The Guide to Azaleas.

For some avid gardeners in the south, azaleas are at the top of the must-have plant list. With thousands of types, azaleas are available in extensive varieties and possibilities when it comes to size, shape and color. You can choose from varying features like size, bloom time, color and hardiness — to name just a few!

While each type’s characteristics might be different, all azalea plants need acidic, well-drained soil. Plus, avoid planting in heavy clay to ward off root rot, as well as soil that lacks iron. In Houston, it’s recommended azaleas be planted in raised beds with the root ball slightly above the soil level. Azaleas should also be fertilized with a controlled-release, acid-forming fertilizer like cottonseed meal, commercial azalea food or equivalent, after the blooms fade.

It’s also important to remember that different species of azaleas have varying sun tolerances — most preferring partial or filtered shade through an overhead tree.

Although it can seem like there are a lot of guidelines to planting, establishing and maintaining azaleas, keep these general tips in mind to keep your azaleas bright and healthy.

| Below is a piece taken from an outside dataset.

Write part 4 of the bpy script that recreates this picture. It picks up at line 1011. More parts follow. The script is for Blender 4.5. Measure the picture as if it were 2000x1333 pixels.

  • If needed during blooming season, you can lightly prune and apply an organic fertilizer or equivalent.
  • After your plants bloom, prune and fertilize them no later than June. Use a controlled-release, acid-forming fertilizer like cottonseed meal, commercial azalea food or equivalent.
  • Once the blooms fade in the spring, apply a light layer of mulch to help beds retain moisture.
  • Azaleas require moist, well-drained, slightly acidic soils, so if you notice pale or yellow leaves, add a soil acidifier to revive them.
  • Due to their shallow root system, you’ll need to water these plants during periods of drought.